5つ星のうち 5.0
キャプテンの重み, 2013/2/17
この映画に出てくるような厳しい部長が指導する運動系の部活が嫌で、やめてしまったサブカル文化系の自分には結構考えさせられた。
若いころの自分だったら、この理不尽にも思える嫌なリーダーに腹がたってしょうがなかっただろう。
優しく人情派で出発寸前まで艦長だったのに降格の憂き目にあった副艦長だけに肩入れしてみていたと思う。
でも組織だったり、リーダーシップとは何か?決断とは?などと考えられるようになってから見るとそう簡単じゃない。
出港前リハーサルの失敗、設計の細かいミス、一番危険な部分を扱う原子炉担当が酔っ払っている、つまりそういう状態を黙認していた等、
ブロークンウインドウ理論じゃないけれど、組織自体に甘えと怠けが充満していて、それはヤバイと思ったから上層部の幹部が鬼とも思える艦長を送り込んだんじゃないかと。
鬼艦長も、非常に危険な作戦であることを前もって理解しており、甘えの充満したダメ組織の指揮を直前に押し付けられることになった敗戦処理投手のようにも思える。
いきなり厳しい訓練を課し、けが人などが続出し、不満が溜まっていく様子が初めのほうでみられていて、自分も「嫌な艦長だな」と思いました。
でも時間が経って少し冷静に考えるようになると、そういう状態になるっていうことは全然トレーニングをして来なかったということでもあるんじゃないか、
だから艦長はやったんじゃないかなと。冷戦下とは言え、国家の存亡がかかっているわけだから。
艦長の行動も厳しく、自分の名誉のためだけにやっているように部下に解釈され、クーデターまで起こされる。
それを救うのは降格させられた副艦長なわけだが、トップの孤独がよく理解できているからだろう。

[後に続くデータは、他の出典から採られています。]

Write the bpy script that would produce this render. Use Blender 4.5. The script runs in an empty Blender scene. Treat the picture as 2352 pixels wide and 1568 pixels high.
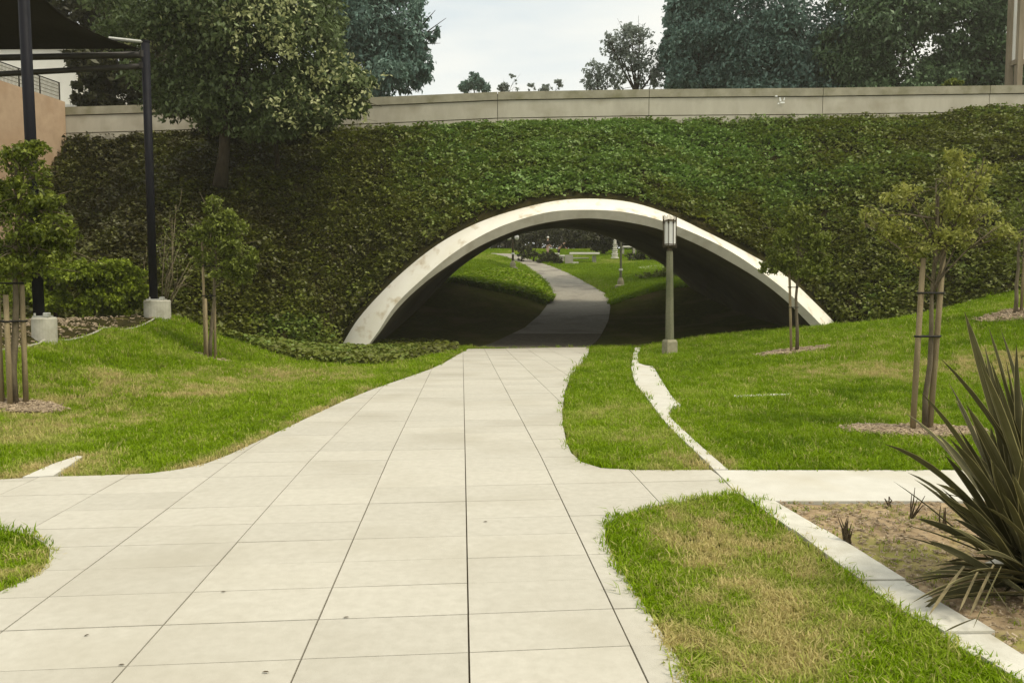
import bpy, bmesh, math, random
import numpy as np
from mathutils import Vector

random.seed(7)
RNG = np.random.default_rng(11)
SC = bpy.context.scene
COL = SC.collection

# ------------------------------------------------------------------ camera, sky, sun, exposure
EYE, FOC, CX, CY, HOR = 1.6, 1800.0, 1176.0, 784.0, 665.0
PITCH = math.atan((CY - HOR) / FOC)
cam_d = bpy.data.cameras.new('camera')
cam_d.sensor_width = 36.0
cam_d.lens = FOC / 2352.0 * 36.0
cam_d.clip_start, cam_d.clip_end = 0.05, 800.0
cam = bpy.data.objects.new('camera', cam_d)
COL.objects.link(cam)
cam.location = (0, 0, EYE)
cam.rotation_euler = (math.pi / 2 - PITCH, 0, 0)
SC.camera = cam

SUN_EL, SUN_AZ = math.radians(58), math.radians(118)      # azimuth from +Y towards +X
world = bpy.data.worlds.new('World')
SC.world = world
world.use_nodes = True
nt = world.node_tree
nt.nodes.clear()
w_out = nt.nodes.new('ShaderNodeOutputWorld')
w_sky = nt.nodes.new('ShaderNodeTexSky')
w_sky.sky_type = 'NISHITA'
w_sky.sun_disc = False
w_sky.sun_elevation, w_sky.sun_rotation = SUN_EL, SUN_AZ
w_bg = nt.nodes.new('ShaderNodeBackground')
w_bg.inputs['Strength'].default_value = 0.10
w_cl = nt.nodes.new('ShaderNodeBackground')               # the cloud layer
w_cl.inputs['Strength'].default_value = 0.61
w_tc = nt.nodes.new('ShaderNodeTexCoord')
w_map = nt.nodes.new('ShaderNodeMapping')
w_map.inputs['Scale'].default_value = (1.0, 1.0, 4.5)
w_n = nt.nodes.new('ShaderNodeTexNoise')
w_n.inputs['Scale'].default_value = 2.4
w_n.inputs['Detail'].default_value = 6
w_r = nt.nodes.new('ShaderNodeValToRGB')
w_r.color_ramp.elements[0].position, w_r.color_ramp.elements[0].color = 0.30, (0.76, 0.815, 0.80, 1)
w_r.color_ramp.elements[1].position, w_r.color_ramp.elements[1].color = 0.62, (1.0, 0.975, 0.885, 1)
w_f = nt.nodes.new('ShaderNodeMapRange')
w_f.inputs['From Min'].default_value, w_f.inputs['From Max'].default_value = 0.25, 0.55
w_f.inputs['To Min'].default_value, w_f.inputs['To Max'].default_value = 0.86, 1.0
w_mix = nt.nodes.new('ShaderNodeMixShader')
L = nt.links.new
L(w_tc.outputs['Generated'], w_map.inputs['Vector'])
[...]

船頭多くして船山に登る、じゃないけれどトップは一人で舵取りをしないといけない。
あとわれわれが3,11以降考えなければいけない「核」の問題。
あの時、そして今も全く同じ状況が福島で行われてるわけですよ。
石油などが不要で夢のエネルギーとして期待されていたものだったセリフが出てくるが、もう何十年も経過し、科学も進歩したのに解決策がでない。
原発反対!とは思うけど、電気が必要なパソコンでこのレビューを書いていることに矛盾はないのか。
最後は飛び込んで修理を行う実務経験のない核担当の若者の途中でビビって逃げ出してしまうシーンが痛いほど理解できる。
深く考えさせられ、見応えのある映画だった。